List each line of the data that holds the word "follow".

MATERIAL PROVIDED:
## BEGIN

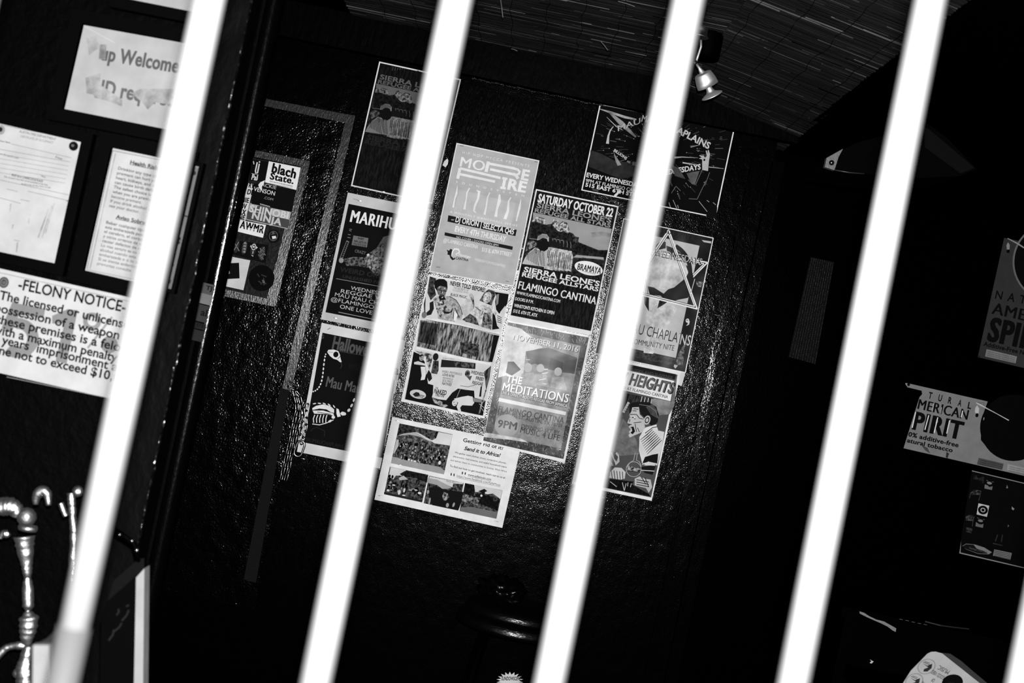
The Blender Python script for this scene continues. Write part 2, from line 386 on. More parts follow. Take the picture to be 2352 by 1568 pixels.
# ------------------------------------------------------------ posters on the wall
PD = WALL - .007
def band_photo(s, dk=1.0):
    """drawing in the zoomed frame of the second sheet: title, photograph of a row of musicians, details"""
    s.inner(3, .10 * dk, 'streak')
    s.poly([(290, 303), (1098, 472), (985, 1000), (175, 835)], .2 * dk, 'photo')
    s.poly([(290, 303), (1098, 472), (1058, 690), (960, 690), (760, 610), (700, 520), (650, 500), (640, 410), (590, 395), (540, 440), (520, 370), (480, 420), (420, 430), (405, 365), (350, 350), (288, 360)], .6 * dk)
    s.poly([(880, 510), (1000, 500), (1090, 520), (1080, 560), (1000, 545), (900, 560)], .5 * dk, 'cloud')
    for q in ([(285, 365), (330, 350), (410, 375), (415, 430), (330, 400), (275, 400)], [(480, 430), (500, 375), (550, 385), (545, 440), (600, 400), (650, 430), (665, 500), (640, 520), (600, 490), (560, 510)]): s.poly(q, .75 * dk, 'photo')
    s.poly([(275, 400), (420, 440), (560, 500), (680, 520), (745, 640), (740, 720), (640, 700), (440, 640), (255, 590)], .12 * dk, 'photo')
    s.poly([(690, 540), (760, 560), (750, 620), (700, 600)], .25 * dk, 'photo')
    s.poly([(740, 620), (830, 640), (900, 680), (1000, 700), (1055, 690), (1030, 780), (900, 735), (740, 720)], .1 * dk, 'photo')
    s.poly([(735, 740), (1015, 765), (1015, 790), (930, 780), (700, 765)], .62 * dk)
    s.poly([(680, 780), (1000, 800), (985, 1000), (640, 930)], .15 * dk, 'photo')
    s.line([(250, 572), (330, 580)], 7, .5 * dk)
    s.poly([(240, 590), (310, 600), (330, 640), (260, 680), (215, 700)], .5 * dk, 'photo')
    for k in range(6):                                    # row of men behind, then the one in front
        x = 470 + 38 * k; y = 600 + 7 * k; r = 1 - .05 * k
        s.poly([(x - 30, y + 60), (x + 25, y + 65), (x + 40, y + 130), (x + 20, y + 300 - 4 * k), (x - 70 + 8 * k, y + 280 - 4 * k), (x - 50, y + 120)], .7 * dk, 'mottle')
        s.lines([((x - 25 + 14 * j, y + 85 + random.uniform(0, 20)), (x - 50 + 16 * j + random.uniform(-8, 8), y + 255)) for j in range(4)], 6, .2 * dk)
        s.oval(x, y + 10, 24 * r, 46 * r, .08 * dk)
        s.line([(x + 17 * r, y - 30), (x + 24 * r, y), (x + 20 * r, y + 35)], 5, .55 * dk)
        if k in (1, 2, 3): s.line([(x - 10, y - 32), (x + 12, y - 30)], 7, .5 * dk)
    s.poly([(175, 832), (205, 770), (245, 715), (310, 665), (350, 680), (390, 760), (395, 862)], .72 * dk)
    s.lines([((318 - 12 * i, 672 + 8 * i), (345 - 17 * i, 852 - 6 * i - i * 3)) for i in range(8)], 5.5, .06 * dk)
    s.lines([((322 + 5 * i, 672 + 17 * i), (300 + 6 * i, 690 + 17 * i)) for i in range(3)], 5, .06 * dk)
    s.lines([((325 + 4 * i, 690 + 15 * i), (385, 715 + 13 * i)) for i in range(11)], 5.5, .06 * dk)
    s.poly([(370, 700), (435, 690), (430, 870), (385, 862)], .7 * dk)
    s.lines([((378 + 1 * i, 705 + 14 * i), (402 + 1 * i, 711 + 14 * i)) for i in range(11)], 5, .1 * dk)
    s.poly([(330, 600), (438, 590), (455, 640), (440, 680), (405, 705), (360, 690), (330, 650)], .05 * dk)
    s.poly([(328, 590), (340, 545), (385, 522), (430, 530), (452, 560), (450, 605), (438, 600), (430, 575), (390, 565), (345, 588)], .66 * dk)
    s.lines([((345 + 13 * i, 580 - 2 * i), (352 + 12 * i, 528 + (i - 3) ** 2)) for i in range(8)], 5, .12 * dk)
    for h_, a_, b_, y_, t_ in (("SIERRA LEONE'S", (322, 252), (1090, 412), 50, .58), ("REFUGEE ALL STARS", (303, 300), (1082, 460), 40, .58)): s.text(h_, a_, b_, y_, t_ * dk, .035)
    s.text("SIERRA LEONE'S", (190, 912), (968, 1064), 52, (.88 if dk > .8 else .12), .04)
    s.text("REFUGEE ALLSTARS", (172, 960), (958, 1116), 42, (.88 if dk > .8 else .12), .035)
# 1 the dark one, top left; dim light put into its print tones
q = [(871, 141), (1059, 182), (993, 468), (806, 427)]
s = Sheet('poster', q, PD, .85, 'dark concert poster with men in striped robes, top left, above the joint poster', 'poster', 'posters on the black wall')
s.affine([(318, 62), (1170, 240), (30, 1425)], [q[0], q[1], q[3]])
band_photo(s, .6)
s.poly([(300, 990), (900, 1100), (870, 1400), (100, 1300)], .07, 'streak')  # dark patch painted in for the shade on the lower part
s.view(780, 120, 4.61)
s.lines([((560 + 25 * i, 195 - 3 * i), (568 + 25 * i, 165 + random.uniform(-8, 8))) for i in range(6)], 5, .3)
for x, y in ((962, 163), (880, 440)): s.staple(x, y, 7)
s.done()
# 2 joint poster
q = [(799, 442), (990, 481), (928, 771), (737, 733)]
s = Sheet('poster', q, PD, .76, 'pale-bordered black poster with thick wavy title and smoking joint, below the topmost dark poster', 'poster', 'posters on the black wall')
s.inner((7, 25, 7, 18), .03)
s.view(720, 420, 4.357)
s.poly([(700, 540), (1080, 430), (1000, 880), (620, 930), (540, 830), (520, 740), (600, 700)], .3, 'cloud')
s.poly([(300, 760), (400, 740), (520, 745), (560, 700), (700, 600), (700, 820), (640, 920), (560, 850), (440, 830), (330, 830)], .38, 'photo')
s.poly([(500, 760), (560, 715), (640, 740), (660, 860), (610, 900), (540, 830)], .55, 'photo')
s.text('MARIHUANA', (366, 388), (1090, 522), 118, .9, .075)
s.line([(345, 580), (268, 775)], 30, .42); s.line([(340, 592), (275, 765)], 20, .06)
s.oval(278, 775, 24, 26, .55); s.lines([((332 - 7 * i, 610 + 19 * i), (348 - 7 * i, 614 + 19 * i)) for i in range(8)], 6, .4)
s.lines([((360, 462), (385, 466)), ((345, 515), (372, 520)), ((340, 545), (372, 550)), ((358, 475), (380, 482))], 6, .5)
s.poly([(400, 525), (550, 552), (535, 645), (382, 620)], .42)
for a, b_, tx in (((440, 562), (505, 574), 'SWEET'), ((405, 592), (528, 612), 'PIPS GETS IN'), ((395, 618), (525, 640), "YOUTH'S EYES")): s.text(tx, a, b_, 20, .08, .04)
s.text('CRAZY', (412, 692), (522, 716), 28, .35, .03); s.poly([(530, 720), (550, 705), (562, 720), (545, 732)], .85)
s.text('WEIRD ORGIES', (262, 885), (790, 975), 45, .14, .02); s.text('UNLEASHED PASSIONS', (290, 950), (830, 1040), 30, .16, .02)
s.line([(228, 957), (900, 1078)], 5, .55)
for tx, a, b_, h in (('WEDNESDAY', (370, 1066), (775, 1142), 36), ('REGGAE WITH', (270, 1098), (830, 1200), 38), ('MAU MAU CHAPLAINS', (212, 1132), (912, 1275), 38), ('@FLAMINGO CANTINA', (172, 1178), (950, 1330), 38), ('ONE LOVE', (262, 1252), (585, 1318), 38)): s.text(tx, a, b_, h, .72, .004)
s.line([(250, 1292), (800, 1405)], 6, .6)
s.lines([((400 + 12 * i, 160 + 4 * i + random.uniform(-6, 6)), (406 + 12 * i, 163 + 4 * i)) for i in range(6)], 4, .2)
for x, y in ((826, 461), (770, 730)): s.staple(x, y, 7)
s.done()
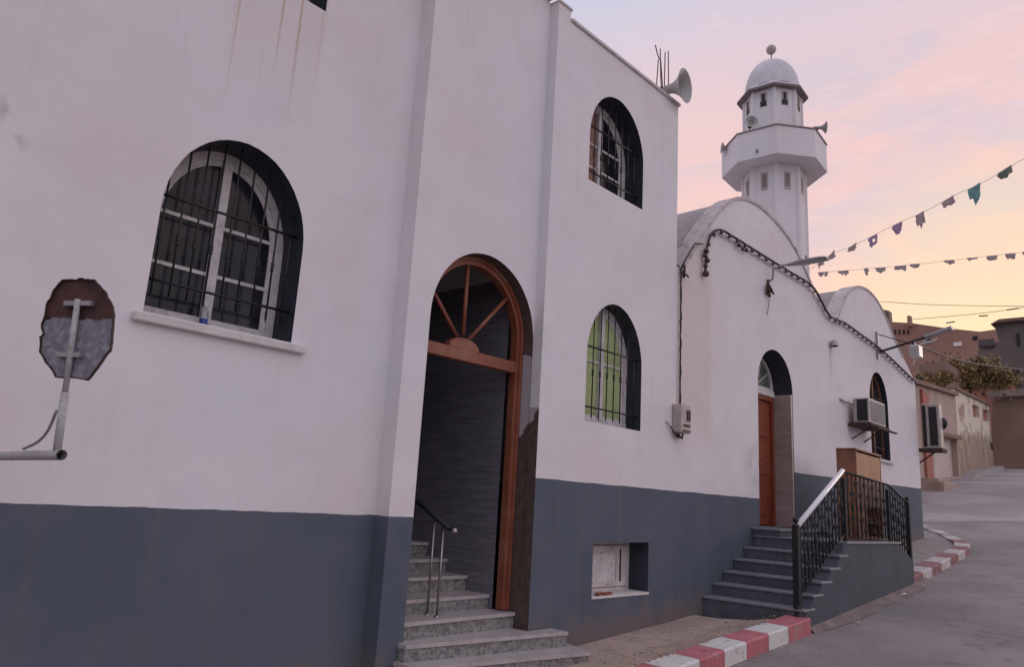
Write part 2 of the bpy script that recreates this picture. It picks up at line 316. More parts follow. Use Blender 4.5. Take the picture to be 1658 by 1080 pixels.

## END

COMPLETE RESPONSE:
The Blender Python script for this scene continues. Write part 2, from line 386 on. More parts follow. Take the picture to be 2352 by 1568 pixels.
Write part 2 of the bpy script that recreates this picture. It picks up at line 316. More parts follow. Use Blender 4.5. Take the picture to be 1658 by 1080 pixels.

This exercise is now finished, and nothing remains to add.